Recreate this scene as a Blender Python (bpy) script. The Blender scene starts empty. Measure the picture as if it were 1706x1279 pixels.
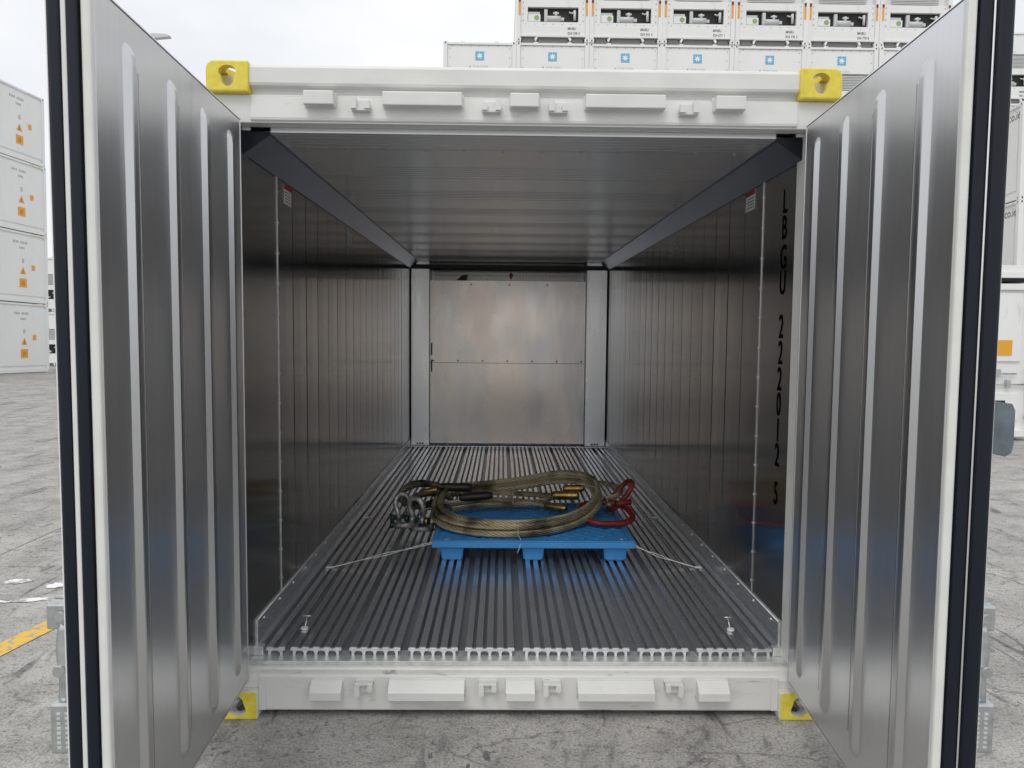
import bpy, bmesh, math, random
from mathutils import Vector, Matrix
random.seed(7)
S = bpy.context.scene
COL = S.collection
rad = math.radians

# ------------------------------------------------------------------ camera
def cam_axes(yaw, pitch, roll):
    cy, sy, cp, sp = math.cos(yaw), math.sin(yaw), math.cos(pitch), math.sin(pitch)
    f = Vector((sy * cp, cy * cp, sp)); r = Vector((cy, -sy, 0)); u = r.cross(f)
    c, s = math.cos(roll), math.sin(roll)
    return c * r + s * u, -s * r + c * u, f
cd = bpy.data.cameras.new('camera'); cam = bpy.data.objects.new('camera', cd); COL.objects.link(cam)
r_, u_, f_ = cam_axes(.0142543, -.06908649, .0089138)
m = Matrix((r_, u_, -f_)).transposed().to_4x4(); m.translation = (-.0855, -3.016, 1.574)
cam.matrix_world = m
cd.sensor_width = 36; cd.lens = 1283.57 / 1706 * 36; cd.clip_start = .05; cd.clip_end = 3000
S.camera = cam

# ------------------------------------------------------------------ sky and sun (overcast)
W = bpy.data.worlds.new('World'); S.world = W; W.use_nodes = True
nt = W.node_tree; N = nt.nodes; bg = N['Background']
sky = N.new('ShaderNodeTexSky'); sky.sky_type = 'NISHITA'; sky.sun_disc = False
sky.sun_elevation = rad(58); sky.sun_rotation = rad(200); sky.air_density = 1.0; sky.dust_density = 4.0
tc = N.new('ShaderNodeTexCoord'); mp = N.new('ShaderNodeMapping'); mp.inputs['Scale'].default_value = (1.4, 1.4, 3.2)
nz = N.new('ShaderNodeTexNoise'); nz.inputs['Scale'].default_value = 1.7; nz.inputs['Detail'].default_value = 5; nz.inputs['Roughness'].default_value = .5
cr = N.new('ShaderNodeValToRGB'); cr.color_ramp.elements[0].position = .36; cr.color_ramp.elements[1].position = .66
cr.color_ramp.elements[0].color = (.80, .83, .87, 1); cr.color_ramp.elements[1].color = (1.0, 1.0, 1.0, 1)
sc = N.new('ShaderNodeVectorMath'); sc.operation = 'SCALE'; sc.inputs['Scale'].default_value = 8.6
mx = N.new('ShaderNodeMix'); mx.data_type = 'RGBA'; mx.inputs[0].default_value = .93
nt.links.new(tc.outputs['Generated'], mp.inputs['Vector']); nt.links.new(mp.outputs[0], nz.inputs['Vector'])
nt.links.new(nz.outputs[0], cr.inputs[0]); nt.links.new(cr.outputs[0], sc.inputs[0])
nt.links.new(sky.outputs[0], mx.inputs[6]); nt.links.new(sc.outputs[0], mx.inputs[7]); nt.links.new(mx.outputs[2], bg.inputs[0])
bg.inputs['Strength'].default_value = .1
sd = bpy.data.lights.new('sun', 'SUN'); sd.energy = .7; sd.angle = rad(25); sd.color = (1, .97, .93)
so = bpy.data.objects.new('sun', sd); COL.objects.link(so); so.rotation_euler = (rad(34), 0, rad(-20)); so.location = (0, -10, 20)

V = S.view_settings; V.view_transform = 'Standard'; V.look = 'None'; V.exposure = .35; V.gamma = 1; V.use_curve_mapping = False
S.render.engine = 'CYCLES'
cy = S.cycles; cy.max_bounces = 14; cy.glossy_bounces = 10; cy.diffuse_bounces = 4; cy.transmission_bounces = 2
cy.use_denoising = True; cy.denoising_prefilter = 'ACCURATE'; cy.denoiser = 'OPENIMAGEDENOISE'; cy.sample_clamp_indirect = 6; cy.caustics_reflective = True
try: cy.denoising_input_passes = 'RGB_ALBEDO_NORMAL'
except Exception: pass

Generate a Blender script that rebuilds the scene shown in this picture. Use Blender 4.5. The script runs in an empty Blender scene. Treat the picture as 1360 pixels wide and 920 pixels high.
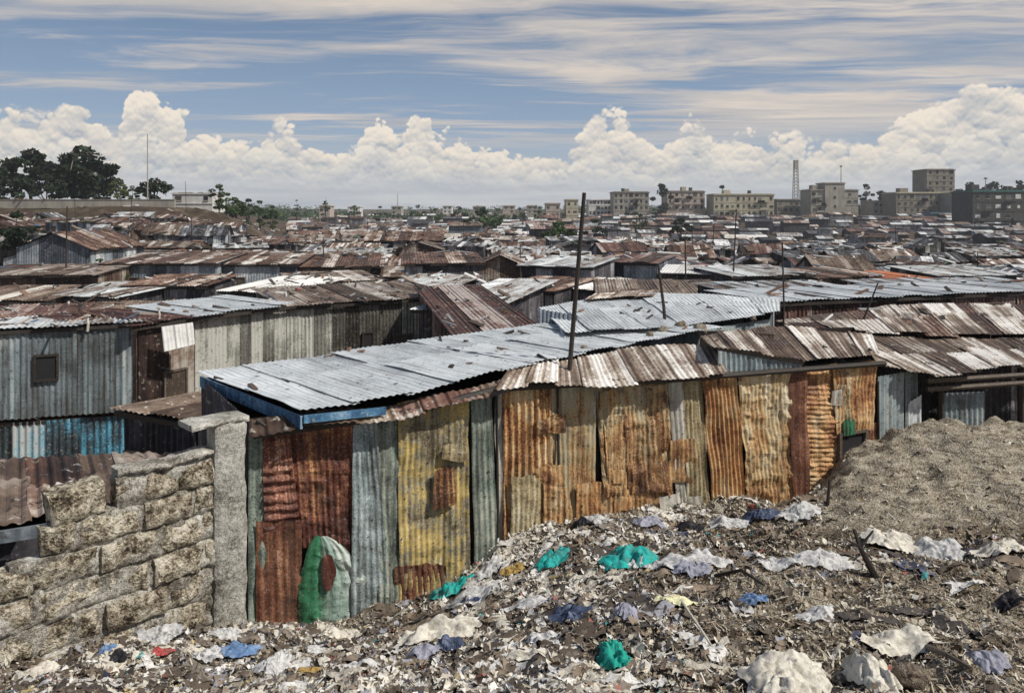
import bpy, math, random
import numpy as np
from mathutils import Vector, Matrix, noise as mnoise
random.seed(7); rng = np.random.default_rng(7)
SC = bpy.context.scene
COL = SC.collection
F, HX, HY = 1000.0, 680.0, 282.0          # focal length and principal point of the photograph, in its pixels

def P(px, py, D):
    return Vector(((px-HX)/F*D, D, -(py-HY)/F*D))

# ------------------------------------------------------------------ numpy noise
def _h(ix, iy, s):
    n = (ix.astype(np.int64)*374761393 + iy.astype(np.int64)*668265263 + s*1274126177) & 0xffffffff
    n = ((n ^ (n >> 13))*1274126177) & 0xffffffff
    n = (n ^ (n >> 16)) & 0xffffffff
    return n/4294967295.0
def vn(x, y, s=0):
    x = np.asarray(x, float); y = np.asarray(y, float)
    ix = np.floor(x); iy = np.floor(y); fx = x-ix; fy = y-iy
    fx = fx*fx*(3-2*fx); fy = fy*fy*(3-2*fy)
    a = _h(ix, iy, s); b = _h(ix+1, iy, s); c = _h(ix, iy+1, s); d = _h(ix+1, iy+1, s)
    return (a*(1-fx)+b*fx)*(1-fy)+(c*(1-fx)+d*fx)*fy
def fbm(x, y, o=4, s=0, g=.5):
    t = 0; a = 1; n = 0
    for k in range(o):
        t = t+a*vn(np.asarray(x)*2**k, np.asarray(y)*2**k, s+k*17); n += a; a *= g
    return t/n-.5
def ridge(x, y, o=3, s=0):
    t = 0; a = 1; n = 0
    for k in range(o):
        t = t+a*(1-np.abs(2*vn(np.asarray(x)*2**k, np.asarray(y)*2**k, s+k*31)-1)); n += a; a *= .55
    return t/n
def ss(a, b, x):
    t = np.clip((np.asarray(x, float)-a)/(b-a), 0, 1); return t*t*(3-2*t)

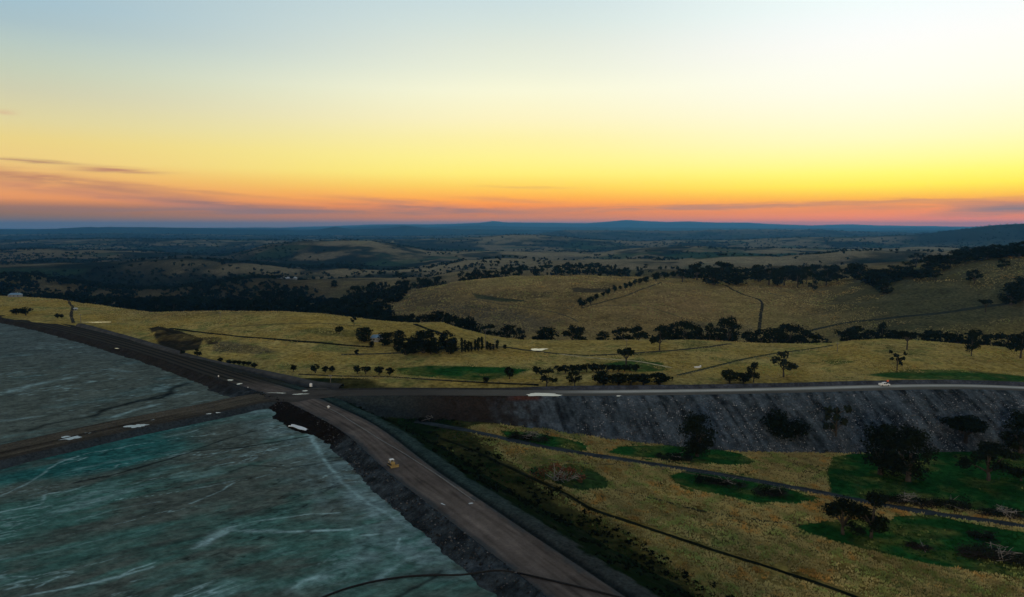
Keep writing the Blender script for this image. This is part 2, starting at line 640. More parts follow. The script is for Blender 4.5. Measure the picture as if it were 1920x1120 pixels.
R1_Y = tab((-300, 1000), (0, 900), (100, 850), (200, 790), (300, 720), (450, 700), (600, 660), (720, 640), (850, 610), (913, 590), (1000, 570), (1200, 560), (1400, 560),
           (1600, 545), (1700, 540), (1920, 520), (2300, 500))
R1_y = tab((-300, 556), (0, 556), (100, 563), (200, 576), (283, 588), (420, 585), (520, 585.5), (600, 590), (700, 602), (773, 607), (830, 606), (863, 618), (913, 631),
           (980, 640), (1113, 641), (1300, 640), (1400, 645), (1500, 648), (1560, 646), (1600, 641), (1660, 638), (1720, 641), (1780, 646),
           (1850, 651), (1920, 658), (2300, 690))
K4_Y = tab((-300, 1300), (500, 1300), (640, 1200), (900, 1150), (1200, 1150), (1500, 1100), (1700, 1020), (1920, 950), (2300, 900))
K4_y = tab((-300, 560), (0, 562), (300, 570), (560, 573), (640, 572), (700, 561), (740, 553), (800, 542), (860, 531), (920, 522), (1000, 516), (1100, 514.5),
           (1200, 517), (1280, 521), (1350, 524), (1450, 528), (1550, 527), (1620, 516), (1700, 500), (1800, 487), (1920, 474), (2300, 430))
CRESTS = [
    (1650, tab((-300, 512), (0, 515), (60, 516), (120, 530), (220, 545), (320, 546), (400, 535), (480, 526), (560, 524), (650, 523), (720, 523), (800, 520), (850, 510),
               (900, 505), (1000, 503), (1100, 502), (1200, 507), (1300, 505), (1400, 502), (1500, 500), (1600, 497), (1920, 478), (2300, 440))),
    (2350, tab((-300, 495), (0, 497), (150, 497), (230, 492), (330, 486), (400, 488), (480, 496), (560, 506), (640, 504), (730, 507), (800, 505), (870, 492), (960, 490),
               (1100, 490), (1200, 488), (1250, 490), (1320, 484), (1400, 480.5), (1460, 482), (1520, 478), (1600, 471), (1700, 472), (1920, 474), (2300, 470))),
    (4000, tab((-300, 472), (0, 471), (100, 468), (250, 471), (330, 477), (420, 480), (470, 468), (510, 457), (560, 453.5), (650, 452), (700, 453), (740, 458), (800, 470),
               (860, 472), (950, 471), (1050, 474), (1110, 477), (1200, 465), (1300, 462), (1400, 467), (1500, 469), (1600, 468), (1920, 466), (2300, 460))),
    (7000, tab((-300, 452), (0, 452), (200, 448), (400, 452), (600, 450), (800, 449), (900, 446), (960, 441), (1020, 442.5), (1100, 450), (1200, 453), (1300, 451), (1400, 450),
               (1500, 446), (1600, 445), (1700, 442), (1750, 438), (1800, 431), (1850, 424.5), (1920, 421), (2100, 416), (2300, 420))),
    (12000, tab((-300, 440), (0, 441), (200, 438), (400, 440), (600, 443), (800, 442), (1000, 440), (1060, 433), (1150, 433), (1280, 434), (1340, 432), (1400, 430.5), (1540, 430.5),
               (1620, 436), (1720, 437), (1770, 434), (1800, 430), (1850, 423), (1920, 420), (2100, 416), (2300, 420))),
    (18000, tab((-300, 430), (0, 431), (100, 430), (150, 427.5), (280, 426), (350, 427), (430, 430), (560, 432), (596, 431), (614, 428), (628, 425.5), (642, 428), (662, 431),
                (720, 429), (760, 424), (800, 429), (900, 431), (1300, 433), (1920, 433), (2300, 433))),
    (26000, tab((-300, 430), (0, 430.5), (500, 427), (620, 430), (700, 424), (750, 422), (800, 426), (900, 423), (960, 425), (1100, 427), (1400, 428), (2300, 428))),
    (36000, tab((-300, 429), (0, 429.5), (500, 428), (600, 425), (700, 421), (800, 421), (850, 420), (900, 418), (925, 414.5), (945, 417), (1000, 418), (1100, 418.5), (1150, 415),
                (1175, 413), (1210, 415), (1250, 416.5), (1290, 415.5), (1340, 418), (1400, 418), (1450, 421), (1520, 423), (1600, 421), (1650, 423), (1800, 425), (2300, 424))),
]


def knots(p):
    I = lambda t: np.interp(p, t[0], t[1])
    one = np.ones_like(p)
    Ys, Zs = [], []
    Ys.append(430 * one)
    Zs.append(-3.0 * one)
    y1 = I(R1_Y)
    Ys.append(y1)
    Zs.append(z_of(I(R1_y), y1))
    left = sstep(p, 760, 560)
    y4 = I(K4_Y)
    z4 = z_of(I(K4_y), y4)
    z1 = Zs[-1] if False else z_of(I(R1_y), y1)
    Ys.append(y1 + (115 * (1 - left) + 200 * left))
    Zs.append((z1 - 27) * (1 - left) - 37 * left)
    Ys.append(y4)
    Zs.append(z4)
    py, pz = y4, z4
    for (yy, t) in CRESTS:
        zz = z_of(I(t), yy * one)
        ym = 0.5 * (py + yy)
        Ys.append(ym)
        Zs.append(np.minimum(pz, zz) - np.minimum(0.010 * ym, 55) - 3)
        Ys.append(yy * one)
        Zs.append(zz)
        py, pz = yy * one, zz
    Ys.append(42000 * one)
    Zs.append(-60 * one)
    Ys.append(80000 * one)
    Zs.append(-120 * one)
    return np.array(Ys), np.array(Zs)


def pchip_eval(Ys, Zs, Y):
    K = len(Ys)
    h = Ys[1:] - Ys[:-1]
    dl = (Zs[1:] - Zs[:-1]) / h
    d = np.zeros_like(Zs)
    a, b = dl[:-1], dl[1:]
    same = a * b > 0
    w1, w2 = 2 * h[1:] + h[:-1], h[1:] + 2 * h[:-1]
    with np.errstate(divide='ignore', invalid='ignore'):
        hm = (w1 + w2) / (w1 / a + w2 / b)
    d[1:-1] = np.where(same, hm, 0)
    out = Zs[0].copy()
    for k in range(K - 1):
        t = np.clip((Y - Ys[k]) / h[k], 0, 1)
        z = (Zs[k] * (1 + 2 * t) * (1 - t) ** 2 + Zs[k + 1] * t * t * (3 - 2 * t)
             + d[k] * h[k] * t * (1 - t) ** 2 - d[k + 1] * h[k] * t * t * (1 - t))
        out = np.where(Y >= Ys[k], z, out)
    return out


PONDS = []    # x, y, rx, ry, z
MOUNDS = []   # x, y, r, height


def ground_z(X, Y):
    X = np.asarray(X, float)
    Y = np.asarray(Y, float)
    shp = np.broadcast(X, Y).shape
    X = np.broadcast_to(X, shp).ravel().astype(float)
    Y = np.broadcast_to(Y, shp).ravel().astype(float)
    d = np.hypot(X + 80, Y - 395)
    near = -24 + 17 * np.exp(-d * d / (2 * 110.0 ** 2)) + 1.0 * fbm(X / 60, Y / 60, 3, 3) + 0.15 * fbm(X / 6, Y / 6, 5, 2)
    p = 960 + F * X / np.maximum(CT * Y + 9, 200)
    p = np.clip(p, -300, 2300)
    far = near.copy()
    m = Y > 380
    if m.any():
        Ym = np.maximum(Y[m], 431)
        Xm = X[m]
        Ys, Zs = knots(p[m])
        z = pchip_eval(Ys, Zs, Ym)
        z += 0.5 * fbm(Xm / 40, Ym / 40, 21, 3) * sstep(Ym, 430, 520)
        g = sstep(Ym, 640, 1000)
        z += g * (5.5 * fbm(Xm / 160, Ym / 160, 22, 4) - 3.0 * sstep(1 - 2.2 * np.abs(fbm(Xm / 210, Ym / 260, 27, 2)), 0.45, 1.0))
        z += sstep(Ym, 1300, 3000) * 12.0 * fbm(Xm / 420, Ym / 420, 23, 4)
        z += sstep(Ym, 6000, 12000) * 20.0 * fbm(Xm / 1500, Ym / 1500, 24, 5)
        far[m] = z
    t = sstep(Y, 385, 428)
    z = near * (1 - t) + far * t
    m = (Y < 1250) & (X < 60)
    if m.any():
        dd, sd_, _ = poly_info(X[m], Y[m], MAIN[::3] + [MAIN[-1]])
        inner = np.where(sd_ < 0, sstep(dd, 4, 16), 0)
        zz = z[m]
        z[m] = np.where(inner > 0, zz * (1 - inner) + np.minimum(zz, -14) * inner, zz)
    for (x, y, rx, ry, zp) in PONDS:
        e = np.hypot((X - x) / rx, (Y - y) / ry)
        t = sstep(e, 2.0, 1.05)
        z = z * (1 - t) + (zp - 0.5) * t
    for (x, y, r, hh) in MOUNDS:
        e = ((X - x) ** 2 + (Y - y) ** 2) / (r * r)
        z = z + hh * np.exp(-e)
    return z.reshape(shp)


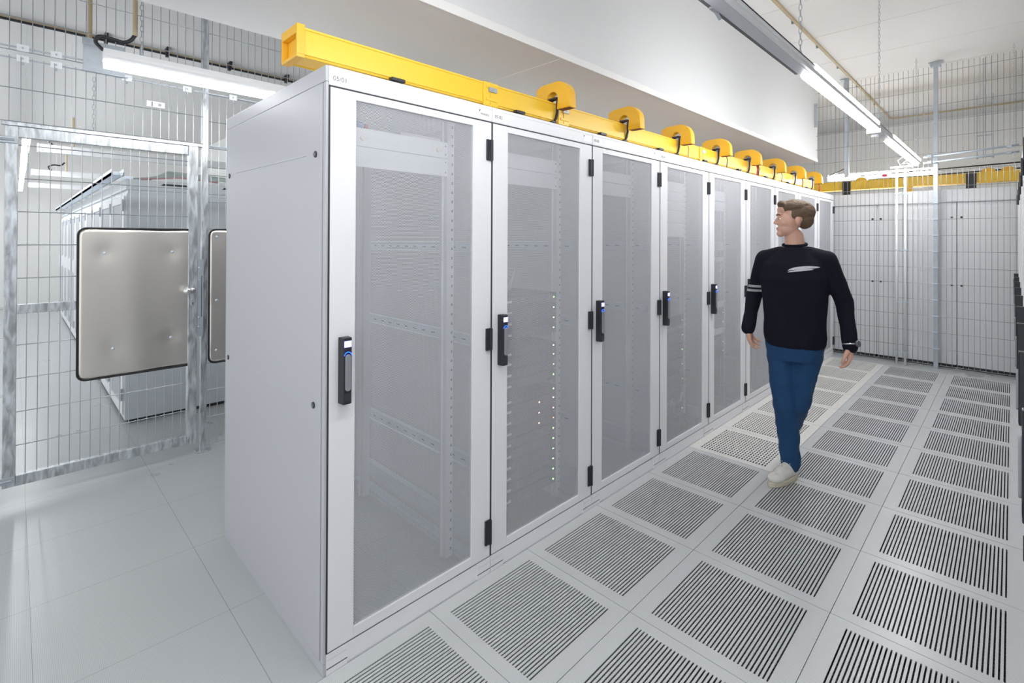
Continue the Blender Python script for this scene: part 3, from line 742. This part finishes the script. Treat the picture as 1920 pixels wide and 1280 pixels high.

============

> **THE EXERCISE**
Repeat word for word the lines above, from the first entry through the line containing "rad = math.radians", with both ends kept and the pictures dropped.

> **RESULT BELOW**
Recreate this scene as a Blender Python (bpy) script. The Blender scene starts empty. Measure the picture as if it were 1706x1279 pixels.
import bpy, bmesh, math, random
from mathutils import Vector, Matrix
random.seed(7)
S = bpy.context.scene
COL = S.collection
rad = math.radians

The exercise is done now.